Data shown »
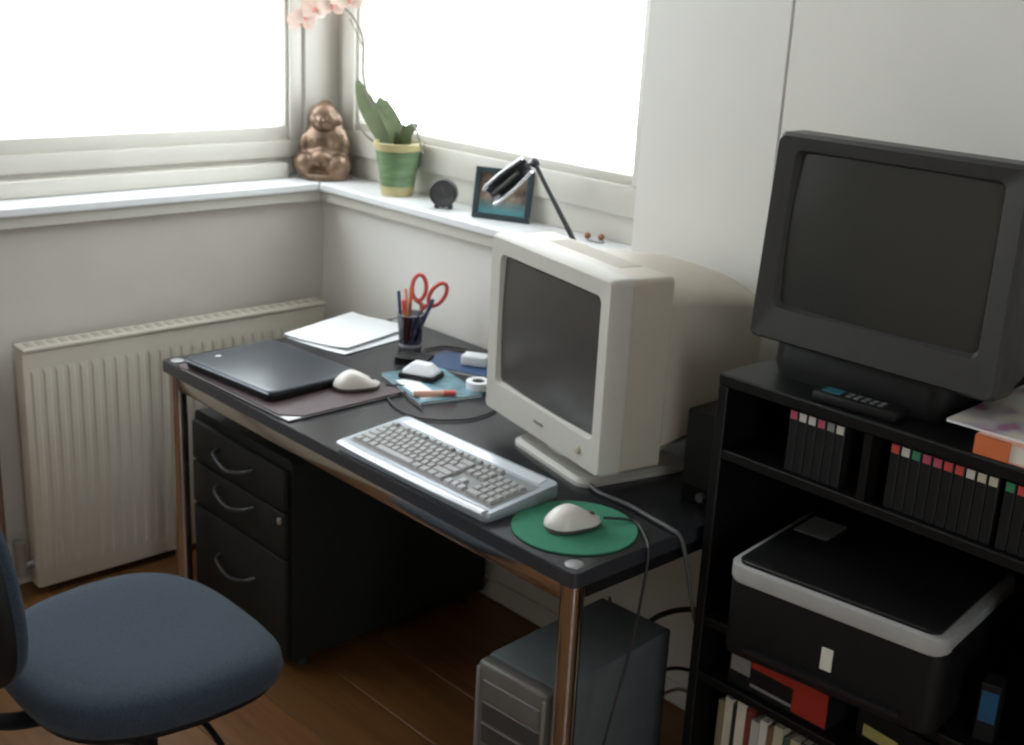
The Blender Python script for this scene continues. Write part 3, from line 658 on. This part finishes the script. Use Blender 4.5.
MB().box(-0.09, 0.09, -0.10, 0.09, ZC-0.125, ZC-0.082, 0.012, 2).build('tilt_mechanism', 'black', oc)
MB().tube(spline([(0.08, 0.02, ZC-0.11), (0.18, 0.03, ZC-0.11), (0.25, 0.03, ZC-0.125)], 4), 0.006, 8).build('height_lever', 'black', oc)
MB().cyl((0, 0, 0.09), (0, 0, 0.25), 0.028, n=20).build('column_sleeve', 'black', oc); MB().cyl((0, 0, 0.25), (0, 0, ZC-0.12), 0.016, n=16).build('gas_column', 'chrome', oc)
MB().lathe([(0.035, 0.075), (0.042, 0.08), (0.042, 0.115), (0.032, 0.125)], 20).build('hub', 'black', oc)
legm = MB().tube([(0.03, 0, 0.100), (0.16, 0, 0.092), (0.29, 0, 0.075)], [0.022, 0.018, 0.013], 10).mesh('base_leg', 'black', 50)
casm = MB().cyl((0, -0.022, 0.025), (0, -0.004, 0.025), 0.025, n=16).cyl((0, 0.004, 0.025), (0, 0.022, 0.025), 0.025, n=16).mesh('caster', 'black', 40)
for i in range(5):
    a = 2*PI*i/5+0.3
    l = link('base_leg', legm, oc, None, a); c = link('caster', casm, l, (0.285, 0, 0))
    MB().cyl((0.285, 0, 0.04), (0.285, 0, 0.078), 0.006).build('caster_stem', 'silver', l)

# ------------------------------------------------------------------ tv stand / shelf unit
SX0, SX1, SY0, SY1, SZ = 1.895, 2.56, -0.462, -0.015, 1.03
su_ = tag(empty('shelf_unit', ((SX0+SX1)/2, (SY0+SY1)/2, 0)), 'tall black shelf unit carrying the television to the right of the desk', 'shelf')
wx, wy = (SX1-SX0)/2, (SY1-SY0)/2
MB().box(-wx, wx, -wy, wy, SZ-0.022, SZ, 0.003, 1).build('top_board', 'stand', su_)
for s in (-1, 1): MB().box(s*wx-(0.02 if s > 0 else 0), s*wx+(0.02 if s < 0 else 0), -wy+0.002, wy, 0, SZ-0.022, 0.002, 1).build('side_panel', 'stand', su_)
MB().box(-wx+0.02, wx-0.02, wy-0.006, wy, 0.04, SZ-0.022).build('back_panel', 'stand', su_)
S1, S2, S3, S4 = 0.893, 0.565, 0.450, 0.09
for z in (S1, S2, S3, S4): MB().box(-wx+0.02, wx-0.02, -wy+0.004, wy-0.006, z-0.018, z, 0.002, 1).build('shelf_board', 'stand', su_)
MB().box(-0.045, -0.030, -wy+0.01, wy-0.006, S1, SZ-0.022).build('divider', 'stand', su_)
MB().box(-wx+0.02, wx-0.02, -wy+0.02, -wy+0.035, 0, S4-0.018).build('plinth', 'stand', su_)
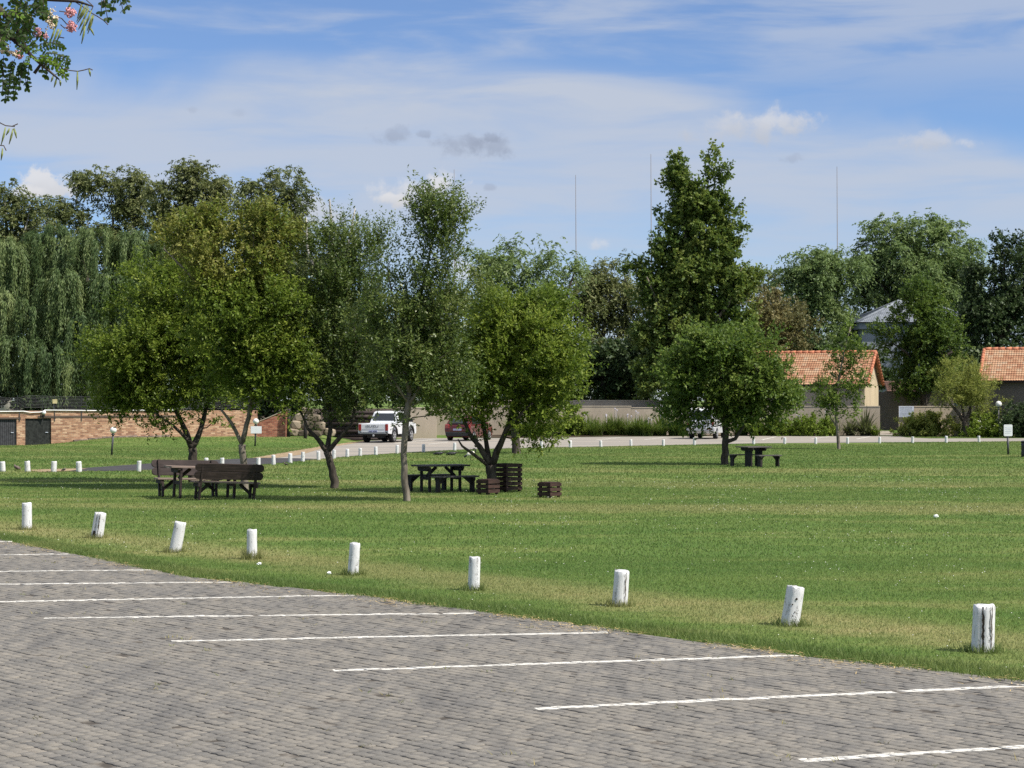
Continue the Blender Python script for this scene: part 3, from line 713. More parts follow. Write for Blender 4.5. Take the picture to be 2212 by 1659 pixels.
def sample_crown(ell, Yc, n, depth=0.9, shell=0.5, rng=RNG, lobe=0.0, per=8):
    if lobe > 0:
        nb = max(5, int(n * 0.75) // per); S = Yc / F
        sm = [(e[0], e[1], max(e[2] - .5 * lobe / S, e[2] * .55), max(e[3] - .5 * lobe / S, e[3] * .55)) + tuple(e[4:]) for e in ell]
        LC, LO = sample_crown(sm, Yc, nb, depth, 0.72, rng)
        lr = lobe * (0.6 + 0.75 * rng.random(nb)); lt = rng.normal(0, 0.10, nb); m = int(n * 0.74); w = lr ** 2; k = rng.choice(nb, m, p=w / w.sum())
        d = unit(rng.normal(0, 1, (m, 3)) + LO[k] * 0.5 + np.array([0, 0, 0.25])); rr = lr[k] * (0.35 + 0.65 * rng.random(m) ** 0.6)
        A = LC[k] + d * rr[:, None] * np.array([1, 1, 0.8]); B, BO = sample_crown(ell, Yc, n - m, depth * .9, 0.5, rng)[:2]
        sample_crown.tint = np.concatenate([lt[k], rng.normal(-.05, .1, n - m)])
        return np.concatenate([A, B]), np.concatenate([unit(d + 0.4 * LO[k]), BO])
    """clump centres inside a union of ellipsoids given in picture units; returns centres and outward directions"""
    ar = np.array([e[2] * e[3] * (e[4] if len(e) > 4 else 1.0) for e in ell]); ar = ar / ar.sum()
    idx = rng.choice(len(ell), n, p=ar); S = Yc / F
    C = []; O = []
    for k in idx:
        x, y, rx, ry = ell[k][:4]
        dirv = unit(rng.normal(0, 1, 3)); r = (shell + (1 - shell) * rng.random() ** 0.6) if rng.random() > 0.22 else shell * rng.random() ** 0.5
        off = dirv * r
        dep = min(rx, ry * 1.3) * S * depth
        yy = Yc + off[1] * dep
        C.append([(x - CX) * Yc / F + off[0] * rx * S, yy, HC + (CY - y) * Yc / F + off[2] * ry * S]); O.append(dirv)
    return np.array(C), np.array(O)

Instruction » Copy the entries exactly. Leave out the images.

Worked answer »
The Blender Python script for this scene continues. Write part 3, from line 658 on. This part finishes the script. Use Blender 4.5.
MB().box(-0.09, 0.09, -0.10, 0.09, ZC-0.125, ZC-0.082, 0.012, 2).build('tilt_mechanism', 'black', oc)
MB().tube(spline([(0.08, 0.02, ZC-0.11), (0.18, 0.03, ZC-0.11), (0.25, 0.03, ZC-0.125)], 4), 0.006, 8).build('height_lever', 'black', oc)
MB().cyl((0, 0, 0.09), (0, 0, 0.25), 0.028, n=20).build('column_sleeve', 'black', oc); MB().cyl((0, 0, 0.25), (0, 0, ZC-0.12), 0.016, n=16).build('gas_column', 'chrome', oc)
MB().lathe([(0.035, 0.075), (0.042, 0.08), (0.042, 0.115), (0.032, 0.125)], 20).build('hub', 'black', oc)
legm = MB().tube([(0.03, 0, 0.100), (0.16, 0, 0.092), (0.29, 0, 0.075)], [0.022, 0.018, 0.013], 10).mesh('base_leg', 'black', 50)
casm = MB().cyl((0, -0.022, 0.025), (0, -0.004, 0.025), 0.025, n=16).cyl((0, 0.004, 0.025), (0, 0.022, 0.025), 0.025, n=16).mesh('caster', 'black', 40)
for i in range(5):
    a = 2*PI*i/5+0.3
    l = link('base_leg', legm, oc, None, a); c = link('caster', casm, l, (0.285, 0, 0))
    MB().cyl((0.285, 0, 0.04), (0.285, 0, 0.078), 0.006).build('caster_stem', 'silver', l)

# ------------------------------------------------------------------ tv stand / shelf unit
SX0, SX1, SY0, SY1, SZ = 1.895, 2.56, -0.462, -0.015, 1.03
su_ = tag(empty('shelf_unit', ((SX0+SX1)/2, (SY0+SY1)/2, 0)), 'tall black shelf unit carrying the television to the right of the desk', 'shelf')
wx, wy = (SX1-SX0)/2, (SY1-SY0)/2
MB().box(-wx, wx, -wy, wy, SZ-0.022, SZ, 0.003, 1).build('top_board', 'stand', su_)
for s in (-1, 1): MB().box(s*wx-(0.02 if s > 0 else 0), s*wx+(0.02 if s < 0 else 0), -wy+0.002, wy, 0, SZ-0.022, 0.002, 1).build('side_panel', 'stand', su_)
MB().box(-wx+0.02, wx-0.02, wy-0.006, wy, 0.04, SZ-0.022).build('back_panel', 'stand', su_)
S1, S2, S3, S4 = 0.893, 0.565, 0.450, 0.09
for z in (S1, S2, S3, S4): MB().box(-wx+0.02, wx-0.02, -wy+0.004, wy-0.006, z-0.018, z, 0.002, 1).build('shelf_board', 'stand', su_)
MB().box(-0.045, -0.030, -wy+0.01, wy-0.006, S1, SZ-0.022).build('divider', 'stand', su_)
MB().box(-wx+0.02, wx-0.02, -wy+0.02, -wy+0.035, 0, S4-0.018).build('plinth', 'stand', su_)
Continue the Blender Python script for this scene: part 3, from line 713. More parts follow. Write for Blender 4.5. Take the picture to be 2212 by 1659 pixels.
def sample_crown(ell, Yc, n, depth=0.9, shell=0.5, rng=RNG, lobe=0.0, per=8):
    if lobe > 0:
        nb = max(5, int(n * 0.75) // per); S = Yc / F
        sm = [(e[0], e[1], max(e[2] - .5 * lobe / S, e[2] * .55), max(e[3] - .5 * lobe / S, e[3] * .55)) + tuple(e[4:]) for e in ell]
        LC, LO = sample_crown(sm, Yc, nb, depth, 0.72, rng)
        lr = lobe * (0.6 + 0.75 * rng.random(nb)); lt = rng.normal(0, 0.10, nb); m = int(n * 0.74); w = lr ** 2; k = rng.choice(nb, m, p=w / w.sum())
        d = unit(rng.normal(0, 1, (m, 3)) + LO[k] * 0.5 + np.array([0, 0, 0.25])); rr = lr[k] * (0.35 + 0.65 * rng.random(m) ** 0.6)
        A = LC[k] + d * rr[:, None] * np.array([1, 1, 0.8]); B, BO = sample_crown(ell, Yc, n - m, depth * .9, 0.5, rng)[:2]
        sample_crown.tint = np.concatenate([lt[k], rng.normal(-.05, .1, n - m)])
        return np.concatenate([A, B]), np.concatenate([unit(d + 0.4 * LO[k]), BO])
    """clump centres inside a union of ellipsoids given in picture units; returns centres and outward directions"""
    ar = np.array([e[2] * e[3] * (e[4] if len(e) > 4 else 1.0) for e in ell]); ar = ar / ar.sum()
    idx = rng.choice(len(ell), n, p=ar); S = Yc / F
    C = []; O = []
    for k in idx:
        x, y, rx, ry = ell[k][:4]
        dirv = unit(rng.normal(0, 1, 3)); r = (shell + (1 - shell) * rng.random() ** 0.6) if rng.random() > 0.22 else shell * rng.random() ** 0.5
        off = dirv * r
        dep = min(rx, ry * 1.3) * S * depth
        yy = Yc + off[1] * dep
        C.append([(x - CX) * Yc / F + off[0] * rx * S, yy, HC + (CY - y) * Yc / F + off[2] * ry * S]); O.append(dirv)
    return np.array(C), np.array(O)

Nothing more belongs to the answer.